Task details:
Below is a block of data; give all of it again word for word.
--- Begin ---
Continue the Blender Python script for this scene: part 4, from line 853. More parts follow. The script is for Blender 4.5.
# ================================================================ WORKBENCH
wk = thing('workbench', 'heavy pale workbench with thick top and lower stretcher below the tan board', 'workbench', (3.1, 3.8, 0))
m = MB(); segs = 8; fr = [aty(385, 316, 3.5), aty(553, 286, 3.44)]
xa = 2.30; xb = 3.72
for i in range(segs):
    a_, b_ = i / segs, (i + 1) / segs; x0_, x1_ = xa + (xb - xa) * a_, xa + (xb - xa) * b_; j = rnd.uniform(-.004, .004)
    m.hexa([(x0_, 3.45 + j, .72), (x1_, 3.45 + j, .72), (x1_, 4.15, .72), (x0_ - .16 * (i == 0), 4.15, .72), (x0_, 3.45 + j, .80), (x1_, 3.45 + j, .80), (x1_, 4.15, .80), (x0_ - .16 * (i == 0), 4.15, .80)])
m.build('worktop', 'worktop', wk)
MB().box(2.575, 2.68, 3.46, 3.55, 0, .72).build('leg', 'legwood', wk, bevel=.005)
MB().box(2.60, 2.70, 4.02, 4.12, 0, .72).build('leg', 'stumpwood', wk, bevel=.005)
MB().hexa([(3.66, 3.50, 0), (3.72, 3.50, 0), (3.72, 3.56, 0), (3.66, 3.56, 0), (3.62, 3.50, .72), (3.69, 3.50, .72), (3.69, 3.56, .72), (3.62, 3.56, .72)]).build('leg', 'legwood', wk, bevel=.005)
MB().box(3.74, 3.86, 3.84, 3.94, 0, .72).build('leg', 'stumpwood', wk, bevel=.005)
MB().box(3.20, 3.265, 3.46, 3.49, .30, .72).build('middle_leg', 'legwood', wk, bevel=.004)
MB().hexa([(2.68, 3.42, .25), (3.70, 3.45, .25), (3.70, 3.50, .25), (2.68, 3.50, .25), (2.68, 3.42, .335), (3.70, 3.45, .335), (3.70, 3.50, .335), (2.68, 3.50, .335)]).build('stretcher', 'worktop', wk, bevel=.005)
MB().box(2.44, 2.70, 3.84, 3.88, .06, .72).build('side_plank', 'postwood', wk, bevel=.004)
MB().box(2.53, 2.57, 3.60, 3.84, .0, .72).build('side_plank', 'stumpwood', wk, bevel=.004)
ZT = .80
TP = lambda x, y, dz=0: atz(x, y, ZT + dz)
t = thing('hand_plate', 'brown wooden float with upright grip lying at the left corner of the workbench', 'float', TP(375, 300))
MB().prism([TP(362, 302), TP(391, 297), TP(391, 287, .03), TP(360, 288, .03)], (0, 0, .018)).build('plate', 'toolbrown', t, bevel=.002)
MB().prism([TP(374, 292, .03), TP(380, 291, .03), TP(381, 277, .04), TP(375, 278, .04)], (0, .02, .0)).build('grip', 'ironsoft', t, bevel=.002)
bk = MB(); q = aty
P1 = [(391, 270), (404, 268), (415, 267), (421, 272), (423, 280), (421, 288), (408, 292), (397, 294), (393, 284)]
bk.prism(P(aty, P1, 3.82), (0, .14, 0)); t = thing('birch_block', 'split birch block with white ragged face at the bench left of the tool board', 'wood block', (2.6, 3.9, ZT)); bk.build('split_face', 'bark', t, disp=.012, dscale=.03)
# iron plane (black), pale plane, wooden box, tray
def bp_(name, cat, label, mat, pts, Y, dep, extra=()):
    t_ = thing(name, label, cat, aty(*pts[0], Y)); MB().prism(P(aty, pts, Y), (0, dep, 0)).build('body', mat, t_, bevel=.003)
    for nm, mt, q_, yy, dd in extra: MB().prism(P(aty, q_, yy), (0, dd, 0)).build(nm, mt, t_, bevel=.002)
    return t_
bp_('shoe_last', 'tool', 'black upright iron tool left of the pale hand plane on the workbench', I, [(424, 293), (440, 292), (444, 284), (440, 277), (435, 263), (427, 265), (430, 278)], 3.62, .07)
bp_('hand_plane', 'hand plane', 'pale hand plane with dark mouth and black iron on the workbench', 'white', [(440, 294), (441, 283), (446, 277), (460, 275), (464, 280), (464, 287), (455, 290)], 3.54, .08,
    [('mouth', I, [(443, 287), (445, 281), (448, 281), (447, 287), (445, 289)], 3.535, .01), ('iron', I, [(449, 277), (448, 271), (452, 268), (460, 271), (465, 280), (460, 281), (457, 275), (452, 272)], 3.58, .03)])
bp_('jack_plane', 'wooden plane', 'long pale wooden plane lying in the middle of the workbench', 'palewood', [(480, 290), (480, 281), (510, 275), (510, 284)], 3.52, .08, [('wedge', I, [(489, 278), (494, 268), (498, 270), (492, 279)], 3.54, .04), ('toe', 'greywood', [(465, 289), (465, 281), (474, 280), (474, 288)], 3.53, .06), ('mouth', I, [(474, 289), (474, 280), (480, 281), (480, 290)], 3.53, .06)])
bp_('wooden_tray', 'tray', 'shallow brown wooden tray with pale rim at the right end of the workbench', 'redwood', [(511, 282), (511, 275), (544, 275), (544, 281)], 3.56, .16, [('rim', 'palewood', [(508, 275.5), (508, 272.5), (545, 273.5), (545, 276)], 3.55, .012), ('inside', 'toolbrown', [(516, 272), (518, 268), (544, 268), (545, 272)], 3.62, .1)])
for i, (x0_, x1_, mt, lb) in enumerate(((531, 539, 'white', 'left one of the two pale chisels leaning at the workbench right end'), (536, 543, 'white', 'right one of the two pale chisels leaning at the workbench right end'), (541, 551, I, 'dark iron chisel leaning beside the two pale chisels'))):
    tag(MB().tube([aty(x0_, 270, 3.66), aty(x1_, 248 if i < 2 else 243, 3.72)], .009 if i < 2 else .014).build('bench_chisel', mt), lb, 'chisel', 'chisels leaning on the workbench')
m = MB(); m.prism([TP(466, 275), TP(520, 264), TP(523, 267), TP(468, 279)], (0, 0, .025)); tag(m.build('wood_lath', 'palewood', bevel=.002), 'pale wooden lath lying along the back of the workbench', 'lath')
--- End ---
Exercise result:
Continue the Blender Python script for this scene: part 4, from line 853. More parts follow. The script is for Blender 4.5.
# ================================================================ WORKBENCH
wk = thing('workbench', 'heavy pale workbench with thick top and lower stretcher below the tan board', 'workbench', (3.1, 3.8, 0))
m = MB(); segs = 8; fr = [aty(385, 316, 3.5), aty(553, 286, 3.44)]
xa = 2.30; xb = 3.72
for i in range(segs):
    a_, b_ = i / segs, (i + 1) / segs; x0_, x1_ = xa + (xb - xa) * a_, xa + (xb - xa) * b_; j = rnd.uniform(-.004, .004)
    m.hexa([(x0_, 3.45 + j, .72), (x1_, 3.45 + j, .72), (x1_, 4.15, .72), (x0_ - .16 * (i == 0), 4.15, .72), (x0_, 3.45 + j, .80), (x1_, 3.45 + j, .80), (x1_, 4.15, .80), (x0_ - .16 * (i == 0), 4.15, .80)])
m.build('worktop', 'worktop', wk)
MB().box(2.575, 2.68, 3.46, 3.55, 0, .72).build('leg', 'legwood', wk, bevel=.005)
MB().box(2.60, 2.70, 4.02, 4.12, 0, .72).build('leg', 'stumpwood', wk, bevel=.005)
MB().hexa([(3.66, 3.50, 0), (3.72, 3.50, 0), (3.72, 3.56, 0), (3.66, 3.56, 0), (3.62, 3.50, .72), (3.69, 3.50, .72), (3.69, 3.56, .72), (3.62, 3.56, .72)]).build('leg', 'legwood', wk, bevel=.005)
MB().box(3.74, 3.86, 3.84, 3.94, 0, .72).build('leg', 'stumpwood', wk, bevel=.005)
MB().box(3.20, 3.265, 3.46, 3.49, .30, .72).build('middle_leg', 'legwood', wk, bevel=.004)
MB().hexa([(2.68, 3.42, .25), (3.70, 3.45, .25), (3.70, 3.50, .25), (2.68, 3.50, .25), (2.68, 3.42, .335), (3.70, 3.45, .335), (3.70, 3.50, .335), (2.68, 3.50, .335)]).build('stretcher', 'worktop', wk, bevel=.005)
MB().box(2.44, 2.70, 3.84, 3.88, .06, .72).build('side_plank', 'postwood', wk, bevel=.004)
MB().box(2.53, 2.57, 3.60, 3.84, .0, .72).build('side_plank', 'stumpwood', wk, bevel=.004)
ZT = .80
TP = lambda x, y, dz=0: atz(x, y, ZT + dz)
t = thing('hand_plate', 'brown wooden float with upright grip lying at the left corner of the workbench', 'float', TP(375, 300))
MB().prism([TP(362, 302), TP(391, 297), TP(391, 287, .03), TP(360, 288, .03)], (0, 0, .018)).build('plate', 'toolbrown', t, bevel=.002)
MB().prism([TP(374, 292, .03), TP(380, 291, .03), TP(381, 277, .04), TP(375, 278, .04)], (0, .02, .0)).build('grip', 'ironsoft', t, bevel=.002)
bk = MB(); q = aty
P1 = [(391, 270), (404, 268), (415, 267), (421, 272), (423, 280), (421, 288), (408, 292), (397, 294), (393, 284)]
bk.prism(P(aty, P1, 3.82), (0, .14, 0)); t = thing('birch_block', 'split birch block with white ragged face at the bench left of the tool board', 'wood block', (2.6, 3.9, ZT)); bk.build('split_face', 'bark', t, disp=.012, dscale=.03)
# iron plane (black), pale plane, wooden box, tray
def bp_(name, cat, label, mat, pts, Y, dep, extra=()):
    t_ = thing(name, label, cat, aty(*pts[0], Y)); MB().prism(P(aty, pts, Y), (0, dep, 0)).build('body', mat, t_, bevel=.003)
    for nm, mt, q_, yy, dd in extra: MB().prism(P(aty, q_, yy), (0, dd, 0)).build(nm, mt, t_, bevel=.002)
    return t_
bp_('shoe_last', 'tool', 'black upright iron tool left of the pale hand plane on the workbench', I, [(424, 293), (440, 292), (444, 284), (440, 277), (435, 263), (427, 265), (430, 278)], 3.62, .07)
bp_('hand_plane', 'hand plane', 'pale hand plane with dark mouth and black iron on the workbench', 'white', [(440, 294), (441, 283), (446, 277), (460, 275), (464, 280), (464, 287), (455, 290)], 3.54, .08,
    [('mouth', I, [(443, 287), (445, 281), (448, 281), (447, 287), (445, 289)], 3.535, .01), ('iron', I, [(449, 277), (448, 271), (452, 268), (460, 271), (465, 280), (460, 281), (457, 275), (452, 272)], 3.58, .03)])
bp_('jack_plane', 'wooden plane', 'long pale wooden plane lying in the middle of the workbench', 'palewood', [(480, 290), (480, 281), (510, 275), (510, 284)], 3.52, .08, [('wedge', I, [(489, 278), (494, 268), (498, 270), (492, 279)], 3.54, .04), ('toe', 'greywood', [(465, 289), (465, 281), (474, 280), (474, 288)], 3.53, .06), ('mouth', I, [(474, 289), (474, 280), (480, 281), (480, 290)], 3.53, .06)])
bp_('wooden_tray', 'tray', 'shallow brown wooden tray with pale rim at the right end of the workbench', 'redwood', [(511, 282), (511, 275), (544, 275), (544, 281)], 3.56, .16, [('rim', 'palewood', [(508, 275.5), (508, 272.5), (545, 273.5), (545, 276)], 3.55, .012), ('inside', 'toolbrown', [(516, 272), (518, 268), (544, 268), (545, 272)], 3.62, .1)])
for i, (x0_, x1_, mt, lb) in enumerate(((531, 539, 'white', 'left one of the two pale chisels leaning at the workbench right end'), (536, 543, 'white', 'right one of the two pale chisels leaning at the workbench right end'), (541, 551, I, 'dark iron chisel leaning beside the two pale chisels'))):
    tag(MB().tube([aty(x0_, 270, 3.66), aty(x1_, 248 if i < 2 else 243, 3.72)], .009 if i < 2 else .014).build('bench_chisel', mt), lb, 'chisel', 'chisels leaning on the workbench')
m = MB(); m.prism([TP(466, 275), TP(520, 264), TP(523, 267), TP(468, 279)], (0, 0, .025)); tag(m.build('wood_lath', 'palewood', bevel=.002), 'pale wooden lath lying along the back of the workbench', 'lath')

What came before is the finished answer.